Monday, March 16, 2015

update

I guess I have pretty much abandoned this blog. I haven't wanted to write in a while because after my last post it was too painful. Basically the beau and I broke up. Well, if only it were that clear-cut. About six months ago, after a painful discussion, he basically stopped talking to me and completely shut me out of his life for several months. As you might imagine, I was distraught--lost 14 pounds in two months (OK, I was glad to lose it, but it's not the healthiest way to diet). Since then we have communicated a little, but I have been getting a lot of mixed messages, from "I'm sorry I cut you out, that was wrong, I'm having trouble coping with life lately" (which makes me think he is having some sort of major depressive event) and wanting to re-establish contact, to again falling off the grid, to only texting me when he needs something and then acting like what happened is no big deal (which makes me think he is just an emotionally immature jerk). He has been dealing with a lot of life challenges, but truth be told, while they are big ones, they are things that pretty much everyone has to face eventually.

I'm not sure it's worth writing in detail everything that happened. Suffice it to say I have pored over it over and over again. It was so bizarre. I still don't have any answers, beyond that in the end it doesn't really matter, because he can't or won't be with me. As Maya Angelou once said (I'm paraphrasing here), when someone shows you who they are, believe them. I'm still mourning my fantasy of what our relationship was--I thought this was IT--and really working hard on moving on and focusing on my life again. I've also realized that I can't communicate with him anymore, because every time he reaches out it's like pulling the scab off again.

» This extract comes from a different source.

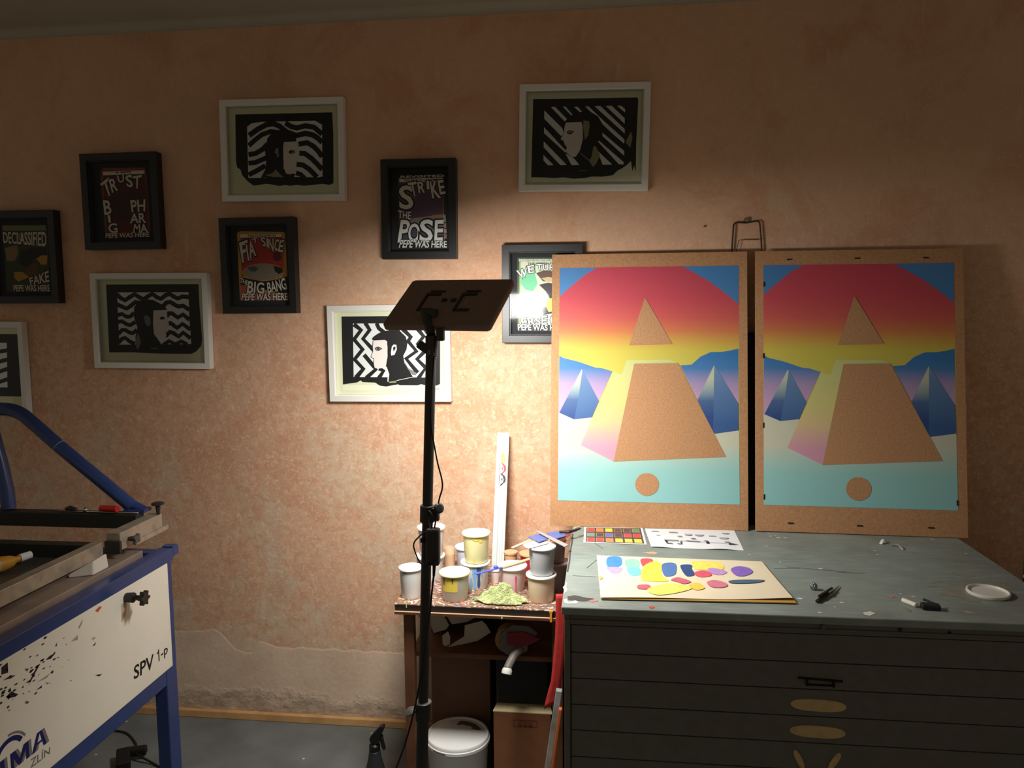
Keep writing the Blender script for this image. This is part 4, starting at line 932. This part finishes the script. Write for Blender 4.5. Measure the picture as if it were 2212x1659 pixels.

In some ways it's been a very interesting and enlightening time, and I suppose I should be grateful. I probably dodged a bullet, and looking back, there were red flags that I didn't heed. I'm trying to figure out why I keep doing this, because I don't ever want to be in this place again. It's not all about men; it's about other aspects in my life as well.

So that's it. In better news, I am looking for a new job and have a very interesting prospect, and I'm off to Mexico by myself next month, to Tulum. I hope to post some pictures after that.